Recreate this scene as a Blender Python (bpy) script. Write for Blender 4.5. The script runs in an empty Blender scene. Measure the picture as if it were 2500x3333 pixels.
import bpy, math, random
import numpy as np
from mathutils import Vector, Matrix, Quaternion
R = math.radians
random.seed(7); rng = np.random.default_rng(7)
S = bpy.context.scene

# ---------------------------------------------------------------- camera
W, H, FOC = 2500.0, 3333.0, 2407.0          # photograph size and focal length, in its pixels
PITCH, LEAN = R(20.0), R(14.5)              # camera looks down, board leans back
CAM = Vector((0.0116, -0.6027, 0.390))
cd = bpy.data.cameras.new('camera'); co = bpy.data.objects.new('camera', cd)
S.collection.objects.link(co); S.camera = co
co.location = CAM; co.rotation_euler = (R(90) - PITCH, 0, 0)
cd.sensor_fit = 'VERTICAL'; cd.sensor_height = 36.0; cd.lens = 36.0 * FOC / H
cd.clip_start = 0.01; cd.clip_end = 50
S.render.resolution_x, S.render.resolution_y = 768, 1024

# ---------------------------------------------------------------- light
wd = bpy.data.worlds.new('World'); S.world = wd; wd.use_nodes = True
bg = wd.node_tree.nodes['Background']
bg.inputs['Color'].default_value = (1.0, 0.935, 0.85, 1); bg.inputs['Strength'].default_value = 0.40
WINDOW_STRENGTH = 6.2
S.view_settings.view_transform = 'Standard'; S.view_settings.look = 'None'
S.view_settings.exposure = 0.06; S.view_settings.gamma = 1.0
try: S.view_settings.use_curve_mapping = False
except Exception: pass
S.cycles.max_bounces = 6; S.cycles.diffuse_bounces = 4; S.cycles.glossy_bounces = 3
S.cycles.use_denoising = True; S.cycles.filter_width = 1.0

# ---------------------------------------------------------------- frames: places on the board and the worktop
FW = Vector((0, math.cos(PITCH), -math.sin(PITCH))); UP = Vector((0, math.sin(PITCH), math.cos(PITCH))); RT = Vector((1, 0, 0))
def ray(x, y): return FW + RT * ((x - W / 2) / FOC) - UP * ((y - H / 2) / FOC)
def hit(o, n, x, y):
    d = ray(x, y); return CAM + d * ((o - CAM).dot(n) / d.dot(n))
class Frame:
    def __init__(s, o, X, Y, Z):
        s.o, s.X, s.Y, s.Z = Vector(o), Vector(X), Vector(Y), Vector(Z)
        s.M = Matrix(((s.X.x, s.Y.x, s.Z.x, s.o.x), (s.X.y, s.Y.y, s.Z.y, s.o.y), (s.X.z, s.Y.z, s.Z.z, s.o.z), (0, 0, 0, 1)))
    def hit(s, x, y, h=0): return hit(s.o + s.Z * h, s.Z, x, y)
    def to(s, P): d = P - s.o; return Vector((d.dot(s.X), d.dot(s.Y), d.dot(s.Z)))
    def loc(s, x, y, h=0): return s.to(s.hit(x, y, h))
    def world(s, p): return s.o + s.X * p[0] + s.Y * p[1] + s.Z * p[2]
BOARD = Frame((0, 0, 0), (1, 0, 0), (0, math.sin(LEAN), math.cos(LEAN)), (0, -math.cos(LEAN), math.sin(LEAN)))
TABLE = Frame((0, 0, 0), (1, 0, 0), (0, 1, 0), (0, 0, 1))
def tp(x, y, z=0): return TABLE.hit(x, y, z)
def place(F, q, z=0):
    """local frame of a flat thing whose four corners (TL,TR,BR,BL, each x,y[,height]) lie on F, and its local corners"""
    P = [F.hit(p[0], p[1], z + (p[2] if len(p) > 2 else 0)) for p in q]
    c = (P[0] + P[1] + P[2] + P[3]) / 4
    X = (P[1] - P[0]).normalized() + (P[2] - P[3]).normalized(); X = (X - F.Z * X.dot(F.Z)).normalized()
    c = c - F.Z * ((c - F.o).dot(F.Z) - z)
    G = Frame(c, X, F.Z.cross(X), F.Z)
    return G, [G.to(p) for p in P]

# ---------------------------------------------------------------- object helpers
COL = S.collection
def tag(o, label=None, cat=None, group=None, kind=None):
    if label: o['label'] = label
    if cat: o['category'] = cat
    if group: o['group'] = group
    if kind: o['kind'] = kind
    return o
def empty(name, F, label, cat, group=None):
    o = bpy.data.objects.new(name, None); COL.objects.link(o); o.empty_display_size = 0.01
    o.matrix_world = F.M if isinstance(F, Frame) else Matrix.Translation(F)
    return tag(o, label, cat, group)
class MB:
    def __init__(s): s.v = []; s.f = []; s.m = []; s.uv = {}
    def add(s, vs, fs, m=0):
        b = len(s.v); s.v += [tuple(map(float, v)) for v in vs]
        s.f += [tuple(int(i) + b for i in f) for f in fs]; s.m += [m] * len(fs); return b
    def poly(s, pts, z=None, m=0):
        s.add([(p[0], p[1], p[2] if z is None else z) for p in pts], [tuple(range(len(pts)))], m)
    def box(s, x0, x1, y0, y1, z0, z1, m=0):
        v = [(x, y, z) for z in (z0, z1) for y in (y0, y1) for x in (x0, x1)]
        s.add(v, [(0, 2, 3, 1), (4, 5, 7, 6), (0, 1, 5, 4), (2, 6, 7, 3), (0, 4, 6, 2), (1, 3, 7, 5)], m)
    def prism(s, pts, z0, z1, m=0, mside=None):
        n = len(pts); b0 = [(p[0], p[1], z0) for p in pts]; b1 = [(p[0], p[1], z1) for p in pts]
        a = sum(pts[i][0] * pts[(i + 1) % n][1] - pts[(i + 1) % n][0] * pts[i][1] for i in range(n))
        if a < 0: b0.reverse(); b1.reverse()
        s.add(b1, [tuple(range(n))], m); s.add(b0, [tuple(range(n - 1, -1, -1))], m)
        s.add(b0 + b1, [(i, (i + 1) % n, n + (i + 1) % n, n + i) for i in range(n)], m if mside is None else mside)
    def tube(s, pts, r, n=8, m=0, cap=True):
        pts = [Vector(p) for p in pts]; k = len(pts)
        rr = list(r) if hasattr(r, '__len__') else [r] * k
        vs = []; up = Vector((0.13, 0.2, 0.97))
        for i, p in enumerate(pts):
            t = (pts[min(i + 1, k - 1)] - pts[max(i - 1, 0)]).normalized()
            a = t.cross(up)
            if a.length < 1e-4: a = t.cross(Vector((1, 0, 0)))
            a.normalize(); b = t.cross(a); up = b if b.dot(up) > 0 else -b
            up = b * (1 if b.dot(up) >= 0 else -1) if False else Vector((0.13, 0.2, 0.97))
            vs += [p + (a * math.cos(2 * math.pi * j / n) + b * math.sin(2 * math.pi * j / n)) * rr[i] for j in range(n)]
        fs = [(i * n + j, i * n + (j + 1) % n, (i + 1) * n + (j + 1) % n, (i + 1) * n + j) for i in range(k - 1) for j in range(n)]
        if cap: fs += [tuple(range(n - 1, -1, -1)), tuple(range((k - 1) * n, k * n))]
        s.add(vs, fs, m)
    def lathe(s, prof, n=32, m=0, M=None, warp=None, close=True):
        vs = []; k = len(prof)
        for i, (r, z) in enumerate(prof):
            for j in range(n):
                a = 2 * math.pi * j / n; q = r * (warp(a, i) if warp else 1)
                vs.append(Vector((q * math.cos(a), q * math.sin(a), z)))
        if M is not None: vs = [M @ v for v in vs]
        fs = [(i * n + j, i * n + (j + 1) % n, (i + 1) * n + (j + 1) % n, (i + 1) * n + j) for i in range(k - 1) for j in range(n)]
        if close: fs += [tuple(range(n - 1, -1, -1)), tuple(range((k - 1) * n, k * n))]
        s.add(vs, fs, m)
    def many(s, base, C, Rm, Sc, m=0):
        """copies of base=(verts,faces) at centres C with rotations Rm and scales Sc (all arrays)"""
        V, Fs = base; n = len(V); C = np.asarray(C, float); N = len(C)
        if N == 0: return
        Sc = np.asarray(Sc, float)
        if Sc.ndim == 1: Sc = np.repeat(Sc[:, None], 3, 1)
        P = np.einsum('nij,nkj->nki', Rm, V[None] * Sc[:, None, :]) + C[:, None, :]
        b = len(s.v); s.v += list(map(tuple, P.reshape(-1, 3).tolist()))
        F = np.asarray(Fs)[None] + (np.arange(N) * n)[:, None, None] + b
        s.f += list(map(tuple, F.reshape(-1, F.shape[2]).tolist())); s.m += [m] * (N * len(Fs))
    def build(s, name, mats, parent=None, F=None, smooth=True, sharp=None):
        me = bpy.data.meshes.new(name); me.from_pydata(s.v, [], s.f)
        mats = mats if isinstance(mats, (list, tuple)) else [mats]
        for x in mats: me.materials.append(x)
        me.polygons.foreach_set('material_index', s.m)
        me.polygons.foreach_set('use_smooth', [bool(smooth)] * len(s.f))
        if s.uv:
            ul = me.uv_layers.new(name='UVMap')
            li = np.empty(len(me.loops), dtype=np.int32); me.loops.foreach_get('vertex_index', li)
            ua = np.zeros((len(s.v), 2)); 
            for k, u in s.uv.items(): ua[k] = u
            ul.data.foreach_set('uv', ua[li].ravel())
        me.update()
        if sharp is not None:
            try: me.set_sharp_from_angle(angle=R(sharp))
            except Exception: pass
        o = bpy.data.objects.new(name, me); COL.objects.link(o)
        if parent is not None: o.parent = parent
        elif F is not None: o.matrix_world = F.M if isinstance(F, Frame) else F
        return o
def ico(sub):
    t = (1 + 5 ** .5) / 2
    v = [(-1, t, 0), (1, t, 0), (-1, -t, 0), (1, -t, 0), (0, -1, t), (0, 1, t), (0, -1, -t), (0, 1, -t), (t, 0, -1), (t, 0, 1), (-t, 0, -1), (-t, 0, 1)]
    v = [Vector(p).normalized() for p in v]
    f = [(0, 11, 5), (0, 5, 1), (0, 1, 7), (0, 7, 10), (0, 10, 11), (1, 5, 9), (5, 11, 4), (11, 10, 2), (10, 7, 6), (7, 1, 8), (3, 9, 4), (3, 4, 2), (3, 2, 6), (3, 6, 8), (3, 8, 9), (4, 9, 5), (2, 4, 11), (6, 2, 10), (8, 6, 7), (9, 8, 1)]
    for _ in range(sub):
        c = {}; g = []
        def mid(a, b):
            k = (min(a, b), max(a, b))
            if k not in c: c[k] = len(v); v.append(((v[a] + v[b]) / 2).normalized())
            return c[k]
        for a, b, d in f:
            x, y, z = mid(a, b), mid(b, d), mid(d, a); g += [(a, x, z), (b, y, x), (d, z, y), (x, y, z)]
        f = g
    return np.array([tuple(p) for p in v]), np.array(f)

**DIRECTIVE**
The lines from the top of the data above down to the line containing "S = bpy.context.scene" are to be copied exactly; no other line should appear.

**OUTPUT OF THE TASK**
Recreate this scene as a Blender Python (bpy) script. Write for Blender 4.5. The script runs in an empty Blender scene. Measure the picture as if it were 2500x3333 pixels.
import bpy, math, random
import numpy as np
from mathutils import Vector, Matrix, Quaternion
R = math.radians
random.seed(7); rng = np.random.default_rng(7)
S = bpy.context.scene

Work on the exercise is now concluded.